>> BEGIN DATASET EXTRACT

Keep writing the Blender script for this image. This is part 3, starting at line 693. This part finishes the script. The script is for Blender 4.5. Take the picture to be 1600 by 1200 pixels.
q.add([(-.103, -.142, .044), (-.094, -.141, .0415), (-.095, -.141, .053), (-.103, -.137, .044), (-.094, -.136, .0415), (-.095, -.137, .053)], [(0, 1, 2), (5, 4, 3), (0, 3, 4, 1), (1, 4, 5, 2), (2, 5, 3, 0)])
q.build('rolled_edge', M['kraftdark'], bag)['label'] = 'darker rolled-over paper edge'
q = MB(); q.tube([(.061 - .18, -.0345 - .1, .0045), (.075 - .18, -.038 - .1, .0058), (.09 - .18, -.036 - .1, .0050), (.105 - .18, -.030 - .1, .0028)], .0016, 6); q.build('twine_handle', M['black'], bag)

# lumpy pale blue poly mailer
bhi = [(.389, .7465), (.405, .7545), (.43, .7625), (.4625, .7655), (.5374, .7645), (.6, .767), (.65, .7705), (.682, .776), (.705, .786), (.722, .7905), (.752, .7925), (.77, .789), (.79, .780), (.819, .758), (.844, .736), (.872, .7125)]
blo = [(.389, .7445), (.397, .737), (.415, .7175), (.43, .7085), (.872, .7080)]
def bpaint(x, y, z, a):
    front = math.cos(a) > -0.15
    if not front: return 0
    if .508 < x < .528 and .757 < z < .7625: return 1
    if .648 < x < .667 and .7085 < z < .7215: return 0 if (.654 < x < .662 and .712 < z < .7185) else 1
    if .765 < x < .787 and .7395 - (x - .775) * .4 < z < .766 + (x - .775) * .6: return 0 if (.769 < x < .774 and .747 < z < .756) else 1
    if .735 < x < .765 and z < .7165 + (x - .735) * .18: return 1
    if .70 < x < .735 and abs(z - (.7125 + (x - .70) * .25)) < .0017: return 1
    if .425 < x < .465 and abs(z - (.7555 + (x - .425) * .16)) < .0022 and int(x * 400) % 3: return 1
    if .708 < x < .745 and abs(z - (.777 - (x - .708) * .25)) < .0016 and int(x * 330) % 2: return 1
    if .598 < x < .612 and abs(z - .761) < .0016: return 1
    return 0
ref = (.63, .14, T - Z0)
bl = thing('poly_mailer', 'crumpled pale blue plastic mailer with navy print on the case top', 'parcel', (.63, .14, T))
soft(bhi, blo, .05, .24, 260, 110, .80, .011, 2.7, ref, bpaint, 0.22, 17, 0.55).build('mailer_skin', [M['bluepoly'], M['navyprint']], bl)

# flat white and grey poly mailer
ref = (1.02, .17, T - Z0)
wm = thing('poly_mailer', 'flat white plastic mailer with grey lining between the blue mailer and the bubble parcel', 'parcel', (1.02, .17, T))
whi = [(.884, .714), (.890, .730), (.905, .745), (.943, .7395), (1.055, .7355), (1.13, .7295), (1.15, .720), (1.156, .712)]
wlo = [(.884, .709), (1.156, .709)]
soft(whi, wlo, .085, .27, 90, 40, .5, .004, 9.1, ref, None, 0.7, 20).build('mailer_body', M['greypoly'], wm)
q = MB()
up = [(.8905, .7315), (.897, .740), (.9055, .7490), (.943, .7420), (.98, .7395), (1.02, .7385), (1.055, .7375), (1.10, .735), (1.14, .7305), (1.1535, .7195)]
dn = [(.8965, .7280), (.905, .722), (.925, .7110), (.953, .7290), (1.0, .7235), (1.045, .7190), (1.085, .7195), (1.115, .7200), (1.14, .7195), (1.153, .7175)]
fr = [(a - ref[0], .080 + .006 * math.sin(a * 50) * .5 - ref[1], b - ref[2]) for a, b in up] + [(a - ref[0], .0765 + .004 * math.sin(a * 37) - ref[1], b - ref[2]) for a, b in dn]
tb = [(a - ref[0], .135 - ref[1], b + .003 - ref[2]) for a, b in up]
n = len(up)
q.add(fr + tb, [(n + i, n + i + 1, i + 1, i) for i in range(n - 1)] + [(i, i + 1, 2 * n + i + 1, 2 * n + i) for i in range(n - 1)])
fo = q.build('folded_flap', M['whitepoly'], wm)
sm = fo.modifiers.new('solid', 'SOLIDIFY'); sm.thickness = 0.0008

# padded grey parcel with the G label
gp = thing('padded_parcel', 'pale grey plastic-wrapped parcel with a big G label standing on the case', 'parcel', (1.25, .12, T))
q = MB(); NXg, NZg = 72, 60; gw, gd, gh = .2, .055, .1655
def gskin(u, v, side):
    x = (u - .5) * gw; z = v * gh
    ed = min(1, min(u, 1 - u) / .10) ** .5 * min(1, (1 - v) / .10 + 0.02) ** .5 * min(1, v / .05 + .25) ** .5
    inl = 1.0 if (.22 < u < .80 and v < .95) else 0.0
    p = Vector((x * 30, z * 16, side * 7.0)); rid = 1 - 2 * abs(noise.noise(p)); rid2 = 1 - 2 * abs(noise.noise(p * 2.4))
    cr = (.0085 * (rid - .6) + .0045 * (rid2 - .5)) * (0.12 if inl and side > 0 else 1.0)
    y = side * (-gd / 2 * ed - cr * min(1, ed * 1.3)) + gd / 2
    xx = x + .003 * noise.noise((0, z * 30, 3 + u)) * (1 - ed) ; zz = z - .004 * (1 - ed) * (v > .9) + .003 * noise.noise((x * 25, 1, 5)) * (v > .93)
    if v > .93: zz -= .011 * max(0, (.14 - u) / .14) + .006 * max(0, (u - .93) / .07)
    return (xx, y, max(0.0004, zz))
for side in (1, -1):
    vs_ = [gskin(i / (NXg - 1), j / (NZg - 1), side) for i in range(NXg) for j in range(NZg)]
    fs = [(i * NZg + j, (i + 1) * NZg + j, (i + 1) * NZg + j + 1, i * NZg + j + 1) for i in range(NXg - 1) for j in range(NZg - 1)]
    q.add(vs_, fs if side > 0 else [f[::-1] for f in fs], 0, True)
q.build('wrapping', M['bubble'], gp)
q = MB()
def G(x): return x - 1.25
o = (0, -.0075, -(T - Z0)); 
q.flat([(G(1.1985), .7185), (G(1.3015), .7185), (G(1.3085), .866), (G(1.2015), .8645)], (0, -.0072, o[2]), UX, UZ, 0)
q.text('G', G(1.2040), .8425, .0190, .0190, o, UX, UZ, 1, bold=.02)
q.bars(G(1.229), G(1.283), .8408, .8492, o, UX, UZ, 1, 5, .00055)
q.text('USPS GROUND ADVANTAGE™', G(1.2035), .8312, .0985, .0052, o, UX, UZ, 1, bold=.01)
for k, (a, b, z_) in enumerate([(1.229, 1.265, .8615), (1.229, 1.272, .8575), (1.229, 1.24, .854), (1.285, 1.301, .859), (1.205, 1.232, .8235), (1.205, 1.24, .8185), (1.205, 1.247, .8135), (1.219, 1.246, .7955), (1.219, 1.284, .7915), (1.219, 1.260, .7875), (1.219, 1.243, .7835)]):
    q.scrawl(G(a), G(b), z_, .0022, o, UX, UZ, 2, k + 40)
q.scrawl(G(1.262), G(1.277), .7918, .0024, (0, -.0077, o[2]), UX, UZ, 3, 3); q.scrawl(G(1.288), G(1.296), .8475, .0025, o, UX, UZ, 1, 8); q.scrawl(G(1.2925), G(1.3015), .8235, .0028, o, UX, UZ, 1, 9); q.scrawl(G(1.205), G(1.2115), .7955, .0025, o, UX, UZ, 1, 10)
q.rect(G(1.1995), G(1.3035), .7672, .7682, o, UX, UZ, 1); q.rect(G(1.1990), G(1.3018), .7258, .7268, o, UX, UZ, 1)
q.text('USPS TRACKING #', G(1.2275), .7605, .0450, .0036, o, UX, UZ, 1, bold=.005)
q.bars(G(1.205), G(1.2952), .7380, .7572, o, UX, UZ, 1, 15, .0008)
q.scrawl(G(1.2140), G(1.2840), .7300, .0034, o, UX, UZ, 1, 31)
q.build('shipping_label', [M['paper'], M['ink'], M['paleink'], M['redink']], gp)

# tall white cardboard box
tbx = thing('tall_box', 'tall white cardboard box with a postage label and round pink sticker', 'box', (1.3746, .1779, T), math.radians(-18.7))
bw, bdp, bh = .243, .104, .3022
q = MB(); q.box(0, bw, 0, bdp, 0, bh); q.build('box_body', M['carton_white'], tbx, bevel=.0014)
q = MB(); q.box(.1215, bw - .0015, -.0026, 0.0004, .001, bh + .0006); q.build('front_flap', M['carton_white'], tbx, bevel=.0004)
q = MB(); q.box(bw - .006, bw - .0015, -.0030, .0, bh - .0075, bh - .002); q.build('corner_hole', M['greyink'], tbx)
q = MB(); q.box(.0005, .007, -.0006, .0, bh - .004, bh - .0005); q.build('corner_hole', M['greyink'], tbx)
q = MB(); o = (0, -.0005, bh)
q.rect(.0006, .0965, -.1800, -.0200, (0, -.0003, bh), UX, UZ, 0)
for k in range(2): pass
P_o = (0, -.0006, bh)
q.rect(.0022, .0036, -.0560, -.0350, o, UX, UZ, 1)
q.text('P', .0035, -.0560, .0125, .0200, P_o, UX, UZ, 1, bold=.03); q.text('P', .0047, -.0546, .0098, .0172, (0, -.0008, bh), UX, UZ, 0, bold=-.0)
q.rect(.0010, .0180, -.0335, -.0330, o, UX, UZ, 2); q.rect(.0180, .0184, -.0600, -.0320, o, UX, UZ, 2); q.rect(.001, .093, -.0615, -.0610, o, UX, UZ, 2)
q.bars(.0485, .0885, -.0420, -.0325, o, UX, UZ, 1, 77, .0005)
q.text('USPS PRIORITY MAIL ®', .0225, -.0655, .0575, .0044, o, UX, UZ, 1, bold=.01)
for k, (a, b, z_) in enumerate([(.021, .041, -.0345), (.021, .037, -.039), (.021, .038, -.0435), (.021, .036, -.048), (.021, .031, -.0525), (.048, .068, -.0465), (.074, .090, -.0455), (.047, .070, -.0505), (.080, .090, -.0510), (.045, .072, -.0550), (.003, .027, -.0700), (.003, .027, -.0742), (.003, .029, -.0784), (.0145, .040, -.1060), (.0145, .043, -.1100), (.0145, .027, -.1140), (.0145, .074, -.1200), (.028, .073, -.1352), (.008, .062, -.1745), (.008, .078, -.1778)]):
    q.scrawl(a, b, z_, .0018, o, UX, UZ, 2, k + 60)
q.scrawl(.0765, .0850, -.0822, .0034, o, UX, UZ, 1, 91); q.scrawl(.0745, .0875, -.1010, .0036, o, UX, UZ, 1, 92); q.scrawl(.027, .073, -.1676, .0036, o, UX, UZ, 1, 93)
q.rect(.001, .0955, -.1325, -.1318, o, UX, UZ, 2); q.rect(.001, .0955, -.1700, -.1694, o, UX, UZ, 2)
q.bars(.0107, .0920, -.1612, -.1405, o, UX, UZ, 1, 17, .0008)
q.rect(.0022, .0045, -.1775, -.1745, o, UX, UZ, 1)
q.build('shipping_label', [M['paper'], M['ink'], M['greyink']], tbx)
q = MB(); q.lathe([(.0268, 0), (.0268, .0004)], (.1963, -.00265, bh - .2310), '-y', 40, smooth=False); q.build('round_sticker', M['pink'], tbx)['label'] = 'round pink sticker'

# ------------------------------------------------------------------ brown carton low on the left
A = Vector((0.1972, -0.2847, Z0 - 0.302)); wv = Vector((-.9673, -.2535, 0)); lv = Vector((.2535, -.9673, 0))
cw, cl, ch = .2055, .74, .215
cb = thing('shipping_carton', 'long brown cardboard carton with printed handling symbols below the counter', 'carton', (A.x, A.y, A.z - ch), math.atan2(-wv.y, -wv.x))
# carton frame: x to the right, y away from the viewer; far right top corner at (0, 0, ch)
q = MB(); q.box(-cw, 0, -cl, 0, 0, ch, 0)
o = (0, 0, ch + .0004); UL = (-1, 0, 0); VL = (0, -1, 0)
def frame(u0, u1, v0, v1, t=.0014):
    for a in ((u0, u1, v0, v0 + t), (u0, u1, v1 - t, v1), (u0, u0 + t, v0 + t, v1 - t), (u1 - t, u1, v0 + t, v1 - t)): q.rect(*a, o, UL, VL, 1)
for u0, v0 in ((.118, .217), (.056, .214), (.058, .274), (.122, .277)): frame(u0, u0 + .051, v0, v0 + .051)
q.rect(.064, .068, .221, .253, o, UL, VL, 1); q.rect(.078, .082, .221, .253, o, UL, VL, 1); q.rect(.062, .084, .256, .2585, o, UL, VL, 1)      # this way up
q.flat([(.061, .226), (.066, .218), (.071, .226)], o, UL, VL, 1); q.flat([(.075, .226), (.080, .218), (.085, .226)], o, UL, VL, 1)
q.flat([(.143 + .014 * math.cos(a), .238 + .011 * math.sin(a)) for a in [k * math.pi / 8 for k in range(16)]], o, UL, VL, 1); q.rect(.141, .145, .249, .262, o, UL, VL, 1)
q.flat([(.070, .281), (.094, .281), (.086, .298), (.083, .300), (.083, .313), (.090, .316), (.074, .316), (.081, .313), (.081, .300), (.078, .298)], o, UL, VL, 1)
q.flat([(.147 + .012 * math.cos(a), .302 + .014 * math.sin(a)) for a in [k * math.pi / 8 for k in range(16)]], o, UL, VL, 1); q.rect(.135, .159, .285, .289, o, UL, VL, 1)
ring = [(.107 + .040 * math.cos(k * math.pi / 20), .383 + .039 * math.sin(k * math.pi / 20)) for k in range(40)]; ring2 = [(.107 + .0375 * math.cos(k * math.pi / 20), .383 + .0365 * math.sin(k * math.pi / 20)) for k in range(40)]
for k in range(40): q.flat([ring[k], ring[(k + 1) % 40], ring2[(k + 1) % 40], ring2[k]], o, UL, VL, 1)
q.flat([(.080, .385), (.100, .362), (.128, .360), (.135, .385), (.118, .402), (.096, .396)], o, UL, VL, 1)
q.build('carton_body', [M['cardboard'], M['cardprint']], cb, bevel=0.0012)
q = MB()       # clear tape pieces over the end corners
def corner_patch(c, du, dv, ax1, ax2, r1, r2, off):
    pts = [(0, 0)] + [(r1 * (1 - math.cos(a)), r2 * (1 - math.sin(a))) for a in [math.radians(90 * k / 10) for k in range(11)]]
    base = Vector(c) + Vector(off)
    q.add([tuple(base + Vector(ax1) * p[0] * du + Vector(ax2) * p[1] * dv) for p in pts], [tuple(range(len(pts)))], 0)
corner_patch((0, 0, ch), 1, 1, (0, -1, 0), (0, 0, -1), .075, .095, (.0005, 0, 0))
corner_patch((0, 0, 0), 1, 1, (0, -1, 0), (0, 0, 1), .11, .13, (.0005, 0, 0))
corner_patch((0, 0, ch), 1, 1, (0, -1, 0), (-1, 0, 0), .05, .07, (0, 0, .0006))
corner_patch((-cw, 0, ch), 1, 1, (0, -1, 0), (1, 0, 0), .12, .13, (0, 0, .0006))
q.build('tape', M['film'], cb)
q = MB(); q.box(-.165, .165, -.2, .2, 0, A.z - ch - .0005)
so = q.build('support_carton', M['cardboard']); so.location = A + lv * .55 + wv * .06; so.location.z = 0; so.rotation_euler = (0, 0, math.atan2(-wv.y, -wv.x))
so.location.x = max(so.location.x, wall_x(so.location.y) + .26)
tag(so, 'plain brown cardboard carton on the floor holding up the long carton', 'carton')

>> END DATASET EXTRACT

• WORK REQUIRED: Return the opening line of the data and every line after it through the line containing "q = MB(); q.tube([(.061", please, exactly as written and with nothing added.

• ANSWER TO THIS PROBLEM:
Keep writing the Blender script for this image. This is part 3, starting at line 693. This part finishes the script. The script is for Blender 4.5. Take the picture to be 1600 by 1200 pixels.
q.add([(-.103, -.142, .044), (-.094, -.141, .0415), (-.095, -.141, .053), (-.103, -.137, .044), (-.094, -.136, .0415), (-.095, -.137, .053)], [(0, 1, 2), (5, 4, 3), (0, 3, 4, 1), (1, 4, 5, 2), (2, 5, 3, 0)])
q.build('rolled_edge', M['kraftdark'], bag)['label'] = 'darker rolled-over paper edge'
q = MB(); q.tube([(.061 - .18, -.0345 - .1, .0045), (.075 - .18, -.038 - .1, .0058), (.09 - .18, -.036 - .1, .0050), (.105 - .18, -.030 - .1, .0028)], .0016, 6); q.build('twine_handle', M['black'], bag)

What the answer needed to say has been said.